Но уака обладала и более универсальными свойствами, которые делают ее похожей на талисман. Даже сегодня многие из нас бережно хранят свою уаку, называя ее не менее таинственным словом. В отличие от индейцев мы не столько боимся, сколько стесняемся показывать свои уаки, и лишь спортсмены и артисты побороли в себе эту стеснительность.

Думается, сказанного достаточно для того, чтобы убедить читателя в отсутствии необходимости перечислять предметы, которые числились уаками в Тауантинсуйю. Добавим только, что особо ценной уакой считалось любое отклонение от нормы, например яйцо с двумя желтками или шестипалая лапа, поскольку они действительно были чудом, правда, природы.

Значительно больший интерес представляет для нас попытка понять господствовавшую в Тауантинсуйю систему религиозных воззрений и роль государства в этом вопросе. В случае с Тауантинсуйю мы имеем дело с "учрежденной церковью" государства сынов Солнца, как справедливо подметил американский исследователь Дж. Элдон Мейсон. Он прав и в том, что подобное явление — уникальный случай в доколумбовой Америке. Если же выйти за рамки Нового Света, то роль религии в Тауантинсуйю по своему влиянию и значению в решении общегосударственных дел можно сравнить с Древним Египтом, а по веротерпимости — с Древним Римом.

Инки были язычниками, и в этом не может быть никаких сомнений. Любые попытки зачислить сынов Солнца в стихийные, тайные или иные католики полностью несостоятельны. Инки были солнцепоклонниками, но не препятствовали свободной деятельности великого множества других богов, лишь бы поклонявшиеся им народы признавали за Солнцем верховное положение. Вот почему пантеон богов Тауантинсуйю был буквально набит множеством всевозможных божеств провинциального значения.

Покорив царство, инки отправляли в Куско в качестве заложника главного идола покоренных. Его устанавливали в Куско в храме для чужих идолов. Чужой идол оставался божеством, а его «паству» обучали поклонению Солнцу, не запрещая местные обряды и ритуалы язычества.

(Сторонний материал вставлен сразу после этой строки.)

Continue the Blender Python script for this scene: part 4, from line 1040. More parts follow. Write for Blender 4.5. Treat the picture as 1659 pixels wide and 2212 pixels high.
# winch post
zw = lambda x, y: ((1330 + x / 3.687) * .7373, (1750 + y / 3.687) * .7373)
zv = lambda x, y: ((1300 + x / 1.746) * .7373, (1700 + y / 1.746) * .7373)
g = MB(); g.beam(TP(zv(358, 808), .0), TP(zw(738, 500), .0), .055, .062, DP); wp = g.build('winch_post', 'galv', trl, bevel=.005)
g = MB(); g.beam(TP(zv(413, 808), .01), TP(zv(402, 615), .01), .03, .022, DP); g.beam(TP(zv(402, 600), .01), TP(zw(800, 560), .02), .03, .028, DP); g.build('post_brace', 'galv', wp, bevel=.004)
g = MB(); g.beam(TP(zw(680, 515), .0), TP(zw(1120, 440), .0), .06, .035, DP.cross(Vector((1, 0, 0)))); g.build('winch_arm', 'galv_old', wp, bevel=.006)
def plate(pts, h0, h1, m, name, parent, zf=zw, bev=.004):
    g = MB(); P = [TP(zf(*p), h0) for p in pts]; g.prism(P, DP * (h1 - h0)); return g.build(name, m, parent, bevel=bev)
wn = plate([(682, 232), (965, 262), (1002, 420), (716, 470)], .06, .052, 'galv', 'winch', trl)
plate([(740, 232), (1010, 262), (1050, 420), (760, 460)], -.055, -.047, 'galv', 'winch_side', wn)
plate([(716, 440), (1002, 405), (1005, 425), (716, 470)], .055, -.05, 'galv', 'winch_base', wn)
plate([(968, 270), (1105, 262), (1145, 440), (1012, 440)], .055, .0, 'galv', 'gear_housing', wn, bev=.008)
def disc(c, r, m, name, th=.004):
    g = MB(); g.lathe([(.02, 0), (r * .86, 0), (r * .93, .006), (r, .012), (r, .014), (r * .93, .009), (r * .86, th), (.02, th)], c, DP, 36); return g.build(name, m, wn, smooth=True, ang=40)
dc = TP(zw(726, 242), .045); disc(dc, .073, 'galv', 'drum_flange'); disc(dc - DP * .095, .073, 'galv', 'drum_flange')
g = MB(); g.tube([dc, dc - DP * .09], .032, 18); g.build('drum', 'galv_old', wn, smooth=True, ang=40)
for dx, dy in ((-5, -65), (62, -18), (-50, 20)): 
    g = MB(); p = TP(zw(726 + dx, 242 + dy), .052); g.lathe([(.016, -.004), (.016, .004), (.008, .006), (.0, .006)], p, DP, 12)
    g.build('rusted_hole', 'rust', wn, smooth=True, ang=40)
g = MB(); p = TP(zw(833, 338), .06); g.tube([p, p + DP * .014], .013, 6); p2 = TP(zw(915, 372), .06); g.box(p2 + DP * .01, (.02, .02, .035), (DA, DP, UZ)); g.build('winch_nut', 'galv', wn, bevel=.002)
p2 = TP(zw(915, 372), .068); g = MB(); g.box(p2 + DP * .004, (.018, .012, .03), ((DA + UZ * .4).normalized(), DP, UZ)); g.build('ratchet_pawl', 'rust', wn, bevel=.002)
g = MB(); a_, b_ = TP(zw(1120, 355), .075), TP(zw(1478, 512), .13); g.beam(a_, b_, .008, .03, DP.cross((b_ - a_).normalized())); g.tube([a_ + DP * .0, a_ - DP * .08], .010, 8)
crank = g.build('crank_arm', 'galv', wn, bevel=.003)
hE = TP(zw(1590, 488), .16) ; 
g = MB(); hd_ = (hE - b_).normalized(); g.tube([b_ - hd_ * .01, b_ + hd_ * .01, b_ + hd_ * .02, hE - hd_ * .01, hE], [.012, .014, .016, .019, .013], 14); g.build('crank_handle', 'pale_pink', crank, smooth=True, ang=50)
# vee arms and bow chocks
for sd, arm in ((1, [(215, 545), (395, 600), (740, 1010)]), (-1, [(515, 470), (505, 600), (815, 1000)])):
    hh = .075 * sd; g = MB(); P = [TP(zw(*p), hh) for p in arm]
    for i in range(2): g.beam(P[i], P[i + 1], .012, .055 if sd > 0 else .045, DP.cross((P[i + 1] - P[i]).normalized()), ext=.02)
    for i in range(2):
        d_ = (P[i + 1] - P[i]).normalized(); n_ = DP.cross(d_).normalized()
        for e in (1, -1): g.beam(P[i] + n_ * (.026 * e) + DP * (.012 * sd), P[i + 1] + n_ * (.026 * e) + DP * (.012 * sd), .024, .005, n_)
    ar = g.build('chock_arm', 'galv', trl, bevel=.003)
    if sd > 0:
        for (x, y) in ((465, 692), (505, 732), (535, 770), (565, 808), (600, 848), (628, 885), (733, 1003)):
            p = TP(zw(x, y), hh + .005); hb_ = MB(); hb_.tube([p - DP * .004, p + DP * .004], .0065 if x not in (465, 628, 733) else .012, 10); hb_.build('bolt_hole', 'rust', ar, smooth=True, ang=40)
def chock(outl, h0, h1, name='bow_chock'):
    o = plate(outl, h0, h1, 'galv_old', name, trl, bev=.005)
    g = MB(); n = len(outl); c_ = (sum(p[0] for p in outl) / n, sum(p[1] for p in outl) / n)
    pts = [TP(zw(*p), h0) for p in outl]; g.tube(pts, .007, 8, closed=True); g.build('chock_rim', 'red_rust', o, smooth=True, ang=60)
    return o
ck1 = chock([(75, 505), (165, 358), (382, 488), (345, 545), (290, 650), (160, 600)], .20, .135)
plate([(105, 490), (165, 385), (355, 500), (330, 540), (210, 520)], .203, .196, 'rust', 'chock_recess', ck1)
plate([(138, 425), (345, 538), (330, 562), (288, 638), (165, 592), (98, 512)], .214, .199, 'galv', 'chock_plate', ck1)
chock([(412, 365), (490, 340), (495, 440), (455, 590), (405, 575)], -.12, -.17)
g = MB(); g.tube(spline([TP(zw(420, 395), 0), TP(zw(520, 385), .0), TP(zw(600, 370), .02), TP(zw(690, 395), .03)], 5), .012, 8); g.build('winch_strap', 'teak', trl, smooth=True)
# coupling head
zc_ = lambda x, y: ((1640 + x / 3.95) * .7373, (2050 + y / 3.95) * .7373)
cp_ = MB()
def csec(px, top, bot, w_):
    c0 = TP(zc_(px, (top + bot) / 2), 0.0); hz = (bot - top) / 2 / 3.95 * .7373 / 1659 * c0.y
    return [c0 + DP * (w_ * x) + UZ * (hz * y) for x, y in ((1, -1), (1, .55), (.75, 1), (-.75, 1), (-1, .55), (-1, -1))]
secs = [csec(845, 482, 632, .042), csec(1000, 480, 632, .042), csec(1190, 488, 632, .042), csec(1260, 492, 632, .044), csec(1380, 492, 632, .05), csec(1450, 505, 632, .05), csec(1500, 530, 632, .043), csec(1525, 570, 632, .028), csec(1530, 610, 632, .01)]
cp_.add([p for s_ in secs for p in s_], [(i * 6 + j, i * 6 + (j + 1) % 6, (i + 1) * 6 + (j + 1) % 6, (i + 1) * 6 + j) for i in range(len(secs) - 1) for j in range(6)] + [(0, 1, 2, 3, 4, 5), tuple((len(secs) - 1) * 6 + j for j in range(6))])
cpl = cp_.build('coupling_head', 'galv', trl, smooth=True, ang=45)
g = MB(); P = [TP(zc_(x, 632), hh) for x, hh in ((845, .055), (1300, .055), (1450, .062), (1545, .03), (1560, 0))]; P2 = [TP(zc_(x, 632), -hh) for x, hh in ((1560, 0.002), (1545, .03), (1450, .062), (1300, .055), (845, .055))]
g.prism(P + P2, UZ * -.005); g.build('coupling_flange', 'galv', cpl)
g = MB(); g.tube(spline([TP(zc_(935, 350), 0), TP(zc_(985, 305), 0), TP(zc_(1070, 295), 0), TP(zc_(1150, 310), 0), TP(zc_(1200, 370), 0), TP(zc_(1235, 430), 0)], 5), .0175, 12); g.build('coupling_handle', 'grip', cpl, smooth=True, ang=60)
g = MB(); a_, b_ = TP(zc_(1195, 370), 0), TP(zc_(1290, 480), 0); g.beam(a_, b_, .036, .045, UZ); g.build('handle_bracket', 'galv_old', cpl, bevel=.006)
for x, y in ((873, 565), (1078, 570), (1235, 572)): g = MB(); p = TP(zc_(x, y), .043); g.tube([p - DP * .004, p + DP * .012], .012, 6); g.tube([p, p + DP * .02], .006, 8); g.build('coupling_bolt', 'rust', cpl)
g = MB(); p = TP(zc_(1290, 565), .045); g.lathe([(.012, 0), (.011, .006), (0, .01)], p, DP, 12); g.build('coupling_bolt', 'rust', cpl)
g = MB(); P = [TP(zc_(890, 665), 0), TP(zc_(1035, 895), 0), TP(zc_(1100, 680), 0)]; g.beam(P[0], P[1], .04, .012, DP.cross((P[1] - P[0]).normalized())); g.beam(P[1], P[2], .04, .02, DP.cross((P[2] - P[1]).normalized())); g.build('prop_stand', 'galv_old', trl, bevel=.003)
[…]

Но не обилие индейских божеств и не бесчисленное множество уак — главное препятствие правильного понимания мировоззрения инков. Именно в вопросе религии, как ни в каком другом, субъективные факторы не просто вмешались в желание хронистов объективно изложить эту сторону духовной жизни индейцев Тауантинсуйю, но и оказали во многом решающее воздействие на ее искажение, чаще непреднамеренное, а в отдельных случаях и абсолютно сознательное. Ибо нельзя забывать, что именно эта сфера была самым опасным участком не только в борьбе за подчинение индейского населения колониальным властям католической Испании, но и публичного рассказа об инках-язычниках. Ведь даже неудачное выражение, не говоря уже о явных симпатиях к язычникам и идолопоклонникам, могло быть истолковано властями как отступление от ортодоксального понимания и толкования католических догматов. Церковь этого не прощала.

Кроме того, сами хронисты были людьми верующими, и они излагали интересующую нас проблему с позиций своего мировосприятия и понимания чужой и чуждой для них религии.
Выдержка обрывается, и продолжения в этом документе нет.